The credential emphasis can crowd out potentially more valuable learning. Time spent in courses for credits isn't spent on other professional development. The opportunity cost of credential pursuit—what teachers might learn instead—rarely enters calculations. The paper chase may displace learning that doesn't produce paper.
Mandated PD and Teacher Agency
System-mandated professional development addresses administrative priorities but may not address teacher needs. Teachers required to attend sessions on topics they've mastered or that don't apply to their teaching experience PD as compliance rather than learning. The same PD for all teachers assumes homogeneous needs that don't exist.
Teacher choice in professional development produces different dynamics. Teachers selecting their own learning pursue what interests and challenges them. Self-directed PD may be more engaging and more applied. But self-direction may also miss areas teachers don't recognize they need. The balance between mandated and chosen PD involves genuine tradeoffs.

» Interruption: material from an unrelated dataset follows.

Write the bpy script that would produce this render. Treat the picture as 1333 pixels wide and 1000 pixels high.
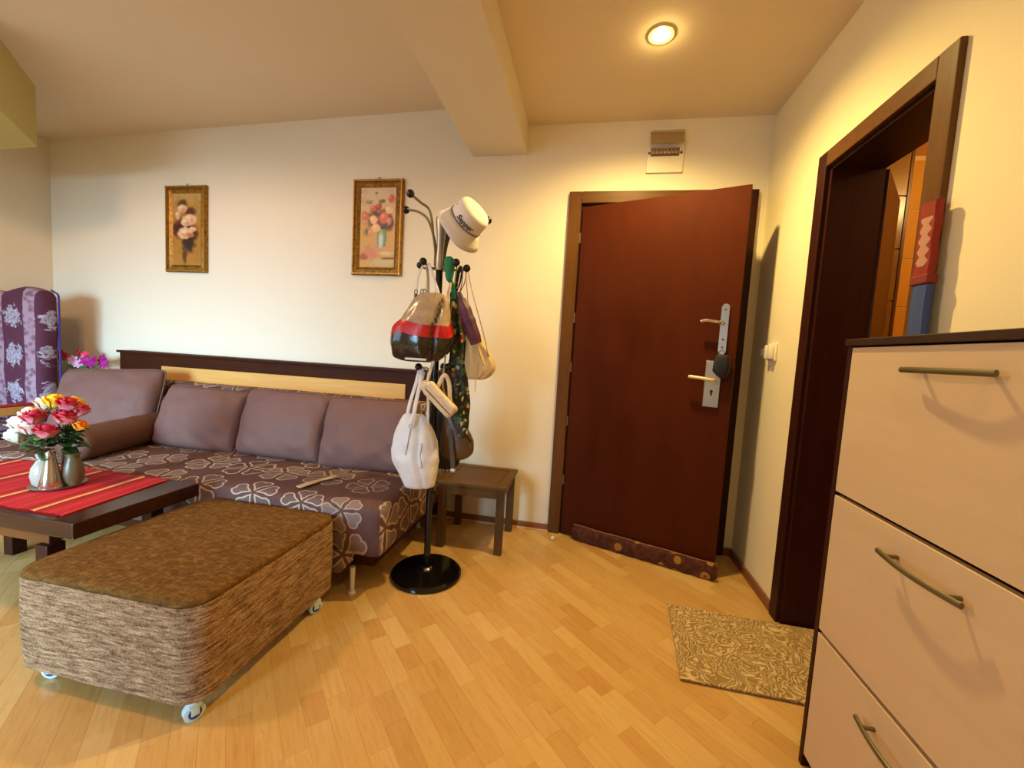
import bpy, bmesh, math, random
from mathutils import Vector, Matrix, noise
for o in list(bpy.data.objects): bpy.data.objects.remove(o)
S = bpy.context.scene
COL = S.collection
PI = math.pi

# ------------------------------------------------------------ camera
cam_d = bpy.data.cameras.new('camera'); cam = bpy.data.objects.new('camera', cam_d); COL.objects.link(cam)
S.camera = cam
cam_d.sensor_width = 36.0; cam_d.lens = 531.0 / 1333.0 * 36.0; cam_d.clip_start = 0.02
yaw, pitch, roll = math.radians(-10.28), math.radians(-4.44), math.radians(3.31)
fwd = Vector((math.sin(yaw)*math.cos(pitch), math.cos(yaw)*math.cos(pitch), math.sin(pitch)))
rt = Vector((math.cos(yaw), -math.sin(yaw), 0)); up = rt.cross(fwd)
r_ = math.cos(roll)*rt + math.sin(roll)*up; u_ = -math.sin(roll)*rt + math.cos(roll)*up
cm = Matrix((r_, u_, -fwd)).transposed().to_4x4(); cm.translation = (0, 0, 1.12)
cam.matrix_world = cm

# ------------------------------------------------------------ world, light, exposure
S.view_settings.view_transform = 'Standard'
try: S.view_settings.look = 'None'
except Exception: pass
S.view_settings.gamma = 1.0; S.view_settings.use_curve_mapping = False
S.view_settings.exposure = 0.44
W = bpy.data.worlds.new('sky'); S.world = W; W.use_nodes = True
wb = W.node_tree.nodes['Background']; wb.inputs[0].default_value = (0.62, 0.78, 1.0, 1); wb.inputs[1].default_value = 1.0

def area(name, loc, direction, sx, sy, power, color, spread=PI):
    d = bpy.data.lights.new(name, 'AREA'); d.shape = 'RECTANGLE'; d.size = sx; d.size_y = sy
    d.energy = power; d.color = color; d.spread = spread
    o = bpy.data.objects.new(name, d); COL.objects.link(o); o.location = loc
    o.rotation_euler = Vector(direction).to_track_quat('-Z', 'Y').to_euler(); return o
# daylight coming through the balcony window behind the camera, and through the left side window
area('daylight_balcony', (-2.7, -2.86, 1.10), (-0.04, 1, -0.30), 2.0, 1.5, 56, (0.45, 0.76, 1.0), 1.0)
area('daylight_side', (-4.42, -0.3, 1.45), (1, 0.75, -0.25), 1.3, 1.3, 7, (0.56, 0.80, 1.0), 2.0)
def bulb(name, loc, power, color, r=0.035, spot=None, direction=(0, 0, -1), blend=0.85):
    d = bpy.data.lights.new(name, 'SPOT' if spot else 'POINT'); d.energy = power; d.color = color; d.shadow_soft_size = r
    if spot: d.spot_size = spot; d.spot_blend = blend
    o = bpy.data.objects.new(name, d); COL.objects.link(o); o.location = loc
    o.rotation_euler = Vector(direction).to_track_quat('-Z', 'Y').to_euler()
    return o
WARM = (1.0, 0.71, 0.24)
bulb('hall_bulb', (0.207, 1.89, 2.455), 76, WARM, 0.03, math.radians(160))
bulb('hall_bulb_halo', (0.207, 1.89, 2.462), 0.8, WARM, 0.012)  # extra weak point light added to make the halo around the lamp
bulb('second_bulb', (0.207, 0.1, 2.455), 18, WARM, 0.12, math.radians(168))
bulb('living_bulb', (-2.3, 0.5, 2.51), 72, (1.0, 0.60, 0.34), 0.10, math.radians(176), blend=0.25)  # unseen lamp, placed near the back wall to warm its upper part
bulb('bathroom_bulb', (1.75, 1.75, 2.1), 9, (1.0, 0.66, 0.25), 0.05)

# ------------------------------------------------------------ helpers
def lin(c):
    out = []
    for v in c:
        v = v/255.0
        out.append(v/12.92 if v <= 0.04045 else ((v+0.055)/1.055)**2.4)
    return tuple(out)+(1.0,)

class NT:
    def __init__(s, name):
        s.m = bpy.data.materials.new(name); s.m.use_nodes = True
        s.t = s.m.node_tree; s.b = s.t.nodes['Principled BSDF']
    def n(s, typ, **kw):
        nd = s.t.nodes.new(typ)
        for k, v in kw.items(): setattr(nd, k, v)
        return nd
    def l(s, a, b): s.t.links.new(a, b)
    def math(s, op, a, b=None, c=None, clamp=False):
        nd = s.n('ShaderNodeMath', operation=op); nd.use_clamp = clamp
        for i, v in enumerate((a, b, c)):
            if v is None: continue
            if isinstance(v, (int, float)): nd.inputs[i].default_value = v
            else: s.l(v, nd.inputs[i])
        return nd.outputs[0]
    def coords(s, kind='Object', scale=(1, 1, 1), rot=(0, 0, 0), loc=(0, 0, 0)):
        tc = s.n('ShaderNodeTexCoord'); mp = s.n('ShaderNodeMapping')
        mp.inputs['Scale'].default_value = scale; mp.inputs['Rotation'].default_value = rot; mp.inputs['Location'].default_value = loc
        s.l(tc.outputs[kind], mp.inputs['Vector']); return mp.outputs[0]
    def noise(s, vec, scale=5, detail=4, rough=0.5, dist=0.0):
        nd = s.n('ShaderNodeTexNoise'); nd.inputs['Scale'].default_value = scale; nd.inputs['Detail'].default_value = detail
        nd.inputs['Roughness'].default_value = rough; nd.inputs['Distortion'].default_value = dist
        s.l(vec, nd.inputs['Vector']); return nd.outputs['Fac']
    def ramp(s, fac, stops, interp='LINEAR'):
        nd = s.n('ShaderNodeValToRGB'); cr = nd.color_ramp; cr.interpolation = interp
        while len(cr.elements) < len(stops): cr.elements.new(0.5)
        for e, (p, c) in zip(cr.elements, stops): e.position = p; e.color = c if len(c) == 4 else lin(c)
        s.l(fac, nd.inputs[0]); return nd.outputs[0]
    def mix(s, fac, a, b):
        nd = s.n('ShaderNodeMix', data_type='RGBA')
        for sock, v in ((nd.inputs[0], fac), (nd.inputs[6], a), (nd.inputs[7], b)):
            if isinstance(v, (int, float)): sock.default_value = v
            elif isinstance(v, tuple): sock.default_value = v if len(v) == 4 else lin(v)
            else: s.l(v, sock)
        return nd.outputs[2]
    def bump(s, h, strength=0.3, dist=0.005):
        nd = s.n('ShaderNodeBump'); nd.inputs['Strength'].default_value = strength; nd.inputs['Distance'].default_value = dist
        s.l(h, nd.inputs['Height']); s.l(nd.outputs[0], s.b.inputs['Normal'])
    def set(s, color=None, rough=None, metal=None, spec=None):
        if color is not None:
            if isinstance(color, tuple): s.b.inputs['Base Color'].default_value = color if len(color) == 4 else lin(color)
            else: s.l(color, s.b.inputs['Base Color'])
        if rough is not None:
            if isinstance(rough, (int, float)): s.b.inputs['Roughness'].default_value = rough
            else: s.l(rough, s.b.inputs['Roughness'])
        if metal is not None: s.b.inputs['Metallic'].default_value = metal
        if spec is not None: s.b.inputs['Specular IOR Level'].default_value = spec
        return s.m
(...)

Differentiated professional development would match PD to actual teacher needs. New teachers need different PD than veterans. Teachers facing particular challenges need targeted support. This differentiation requires assessment of teacher needs and provision of varied options—capacities many systems lack.
The PD Day Critique
Designated PD days—non-instructional days when teachers engage in professional development—receive particular criticism. From family perspectives, these days disrupt childcare and schedules. From effectiveness perspectives, workshop-style PD on these days often lacks characteristics of effective learning. The PD day may serve administrative convenience more than professional development.
Alternatives to PD days exist. Embedded professional development integrated into regular school time. Release time allowing teachers to observe colleagues or engage in learning. Before- and after-school professional learning communities. Online learning fitting varied schedules. These alternatives have their own challenges but may serve learning better than designated PD days.
The framing of PD days affects their reception. Days presented as learning opportunities that teachers have requested differ from days presented as mandatory attendance for administrative agendas. Teacher involvement in PD planning affects whether PD feels like imposition or opportunity.
Toward More Effective Professional Development
Improving professional development requires multiple changes. Aligning PD with research on effectiveness rather than continuing ineffective traditions. Differentiating based on actual teacher needs. Connecting PD to classroom application with follow-up support. Evaluating whether PD actually improves practice rather than assuming it does. These changes require system commitment to PD quality.
Teacher involvement in PD planning could improve relevance and engagement. Teachers identifying their own learning needs and pursuing options that address them may learn more than those assigned to predetermined sessions. Professional learning communities where teachers learn together in ongoing relationship may be more effective than expert presentations.
Rethinking the role of credentials in salary advancement might reduce paper-chase dynamics. If salary advancement depended on demonstrated improvement rather than course completion, incentives would change. This shift would require performance assessment systems that don't currently exist—but the current credential-based system has its own problems.
Questions for Consideration
How much of the professional development you've experienced actually improved your practice? What would make professional development more valuable? Should teacher salary advancement continue to depend on credential accumulation? How might systems distinguish effective PD from paper-chase compliance?